In the Midst of Paradise

           Oahu is a beautiful place. There’s no doubt about that. The views of the Ko`olau and Waianae Range, Lanikai and North Shore beaches, Waimanalo and Hanauma Bay, and even Diamond Head, never ceases to get old. But alongside these natural beauties, one can always spot the homeless. Hawaii has a serious homeless problem; statewide, there are at least 6,000 homeless at any given day, while 12-15,000 people are homeless at some point of the year. Known for its exquisiteness, but also known for its homeless problem – Hawaii was ranked by The National Alliance to End Homelessness as one of the top states to have the highest rates of homelessness. Each election, a new governor attempts to address this issue, and find an effective solution, but there seems to be no simple resolution. Reducing the number of homeless in this tropical paradise is complicated and sometimes seems impossible. But I have hope.
           It always astonishes me when I drive in Waianae and see the long stretch of people living in tents, vans, and overhangs right next to the beach. Or when I pass through China Town and discover that there is no room to walk on the sidewalk – makeshift tents and shopping carts take up all the space. What amazes me even more is the situation at a local homeless shelter which I routinely volunteer at. Across from the shelter, there are a dozen tents and tarps set up, with homeless families living inside. All of this overwhelms me at a level so high, I am induced to talk to these families about the option of living in a shelter, where they can be helped. I have learned that these shelters can really make a difference – over the course of two years, I have seen dozens of families seek help, and move into transitional housing in less than a year, after finding a new job. These shelters may not be the ultimate solution for every homeless man, woman, or family, but these shelters certainly produce amazing results, and service a great number of people who would otherwise be struggling on the streets.

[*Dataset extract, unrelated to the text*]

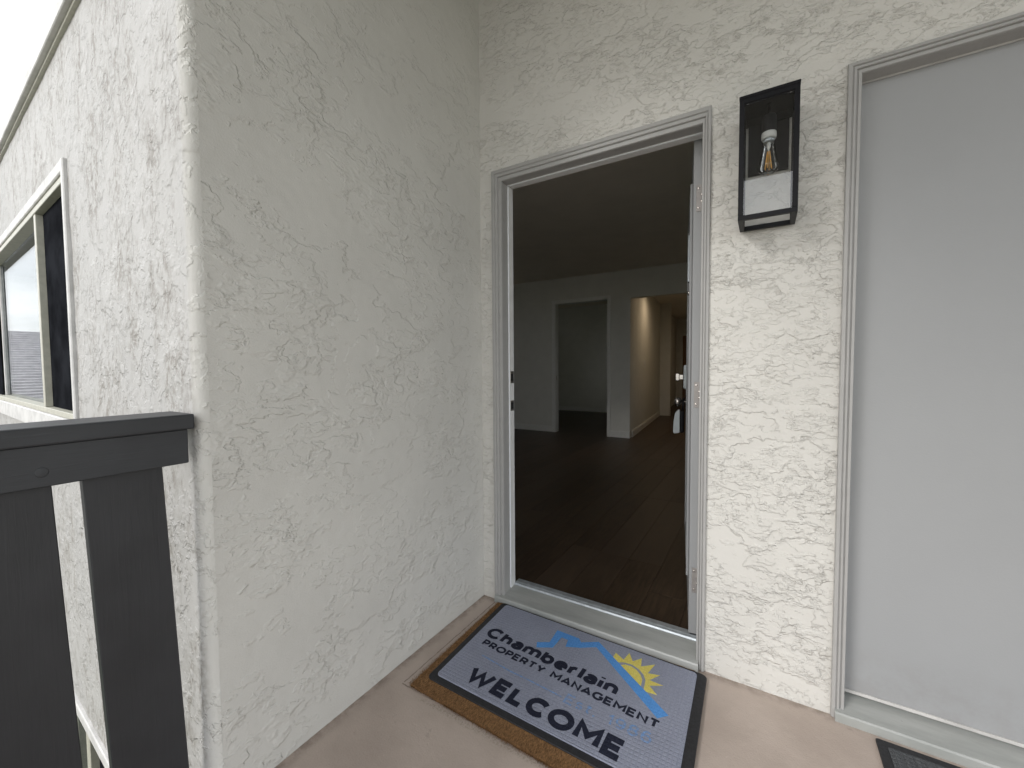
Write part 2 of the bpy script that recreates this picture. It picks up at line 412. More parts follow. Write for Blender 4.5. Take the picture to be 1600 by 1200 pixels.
YB = -1.2233          # outer corner of the projecting wing
AF = R(2.5); E_ = Vector((-cos(AF), sin(AF), 0)); N_ = Vector((-sin(AF), -cos(AF), 0)); P0 = Vector((0, YB, 0))
def F(s, d, z): return P0 + E_*s + N_*d + Vector((0, 0, z))
RC = .030
wing = thing('building_wing', (0, YB, -2.75), 'projecting building wing with a smooth painted side wall and a stained pale stucco front', 'building')
zs = coords([-.02, 3.05], [.008])
grid('side_wall', lambda y, z: (0, y, z), coords([YB+RC, 0.02], [.008]), zs, [], M['side'], wing)
# front of the wing incl. the rounded outside corner; u<0 = the arc
arc = [-(i/8.0) for i in range(8, 0, -1)]
def front(u, z):
    wob = .0035*sin(z*2.1+1)+.002*sin(z*7.3)
    r = RC + (.012*max(0, min(1, (1.2-z)/1.2)))
    if u < 0:
        a = -u*pi/2            # 0 at front, pi/2 at side
        cxy = Vector((-r, YB+r, 0))
        return cxy + Vector((sin(a)*r, -cos(a)*r, z)) + Vector((0, 0, 0))
    return F(r+u, 0, z) if u > 0 else F(r, 0, z)
WS0, WS1, WZ0, WZ1 = 1.225, 4.45, .955, 1.965
LS0, LS1, LZ0, LZ1 = .60, 1.85, -1.55, -.42
us = arc + coords([0, WS0-RC, 2.6, WS1-RC, 8.0], [.010, .014, .03, .2])
us = sorted(set([round(u, 6) for u in us] + [round(LS0-RC, 6), round(LS1-RC, 6)]))
zf = coords([-2.75, LZ0, LZ1, WZ0, WZ1, 2.54], [.12, .05, .014, .010, .012])
grid('front_wall', front, us, zf, [(WS0-RC-.012, WS1-RC-.012, WZ0, WZ1), (LS0-RC-.03, LS1-RC-.03, LZ0, LZ1)], M['facade'], wing, flip=True)
grid('front_wall_top', front, arc + lin(0, .30, .012), coords([2.54, 3.05], [.012]), [], M['facade'], wing, flip=True)
def Fbox(mb, s0, s1, d0, d1, z0, z1, bev=0, seg=1):
    mat = Matrix(((E_.x, N_.x, 0, P0.x), (E_.y, N_.y, 0, P0.y), (0, 0, 1, 0), (0, 0, 0, 1)))
    return mb.box(s0, s1, d0, d1, z0, z1, bev, seg, mat)
# lower body of the wing side wall under the landing, and its roof
MB().box(-.06, -.004, YB+.03, 0, -2.75, -.03).build('side_wall_base', M['soffit'], wing)
Fbox(MB(), .30, 8.1, -.02, .012, 2.462, 2.474).build('fascia_shadow_board', M['wframe'], wing)
Fbox(MB(), .30, 3.35, -.02, .030, 2.475, 2.522, .003).build('fascia', M['fascia'], wing)
Fbox(MB(), 3.353, 8.1, -.02, .027, 2.472, 2.518, .003).build('fascia', M['fascia'], wing)
Fbox(MB(), .31, 8.1, -1.12, -.021, 2.40, 2.46).build('flat_roof', M['path'], wing)
Fbox(MB(), 7.98, 8.0, -1.12, -.002, -2.75, 2.4).build('end_wall', M['soffit'], wing)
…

           My highest concern is the homeless children. The homeless children, I have learned, are no different than kids like me. We like similar music, share similar hobbies, and love a good time. As I tutor these kids, whose grades range from Kindergarten to 12th grade, I always forget that they are homeless. I forget that instead of going home and eating peacefully with their family, they return to the shelter’s cafeteria, where it is loud and full of people. They do not sleep and wake up when they wish – they have curfews and are woken up early in the morning. At school, they have to conceal the fact that they are homeless from other students, to avoid embarrassment and shame. I remember soothing one girl who was in tears because word got out that she was homeless. Another kid told me that it’s hard to get enough sleep because babies are crying, people are talking, and they have to wake up so early. These children have a hard, stressing life; they are expected as students to focus on school, but how can they when they live in a homeless shelter? The fact that children my age are put through this is astonishing. When people degrade the homeless, it is upsetting and distressing – they need to realize how much adversity the homeless endure, especially the children, who are sometimes robbed of their childhood.
           Hawaii will never be a complete, tropical paradise – not unless the plight of homelessness is resolved. How can people sip martinis and sleep in $300 nightly hotels, while there are innocent children sleeping in tents and shelters? Although it is evident that there is no easy solution, it is still imperative to keep seeking a solution, and in the meantime, keep helping the homeless through these effective shelters. Homelessness in Hawaii always unfailingly astonishes me. However, I have genuine hope that one day, all the homeless can find an affordable home and have the luxury to eat a peaceful dinner with their family.